Because the rights of paying customers trump the rights of diaper-crapping infants? As a restaurant owner, you're trying to make money. If your place is one where shit parents take loud and obnxious kids to, you're gonna lose paying customers, the vast majority of which have the good sense not to bring little children.

Smokers can't smoke on planes and in restaurants. Nudists can't go to a movie theatre naked. Children aren't allowed to drive cars. A neighbourhood kid will take, what, 25 bucks to sit on your couch and watch TV? How about you spend that much money on top of a $100 meal at a restaurant, huh?

Oh, and before anyone says that passive smoking endangers the health of other patrons: sure, it does. But imagine having a first date or a business dinner at a restaurant, and some brat kicking your fellow diner's shin and such. Hypertension kills people too.
I do believe the parents of the children would be paying customer, as well as, those without. Also a family is more likely to spend more money then a couple or a few individuals as kids eat a lot are far more likely to order extras such as deserets. There is no scene in not bring kids to a restaurant, especially to a restaurant owner as they are another mouth to feed, it is whether or not they are well behaved enough to act properly at restaurant.

You actually said children are a public health issue and should be removed from day to day life. Wow that's just stupid. What the hell are you talking about with this neighbourhood kid stuff? If a kid is given moeny they spend it buying sweets and toys or things they like.
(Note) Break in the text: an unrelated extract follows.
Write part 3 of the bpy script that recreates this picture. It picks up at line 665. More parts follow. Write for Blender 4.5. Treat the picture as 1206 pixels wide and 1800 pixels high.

I have, the last time I did the meal was great and the two faimlies on either side of me had such wonderfully well behaved children. I find your sheer arrogance that I would be incapable of understanding the value of money and how enjoyable a quiet meal can be, because of my age, to be untterly pathetic.

Ok you provide an example of a single person getting hypertension because a kid ruined their night at a restaurant and I'll actually take that comparison as anything more then a hyperbole.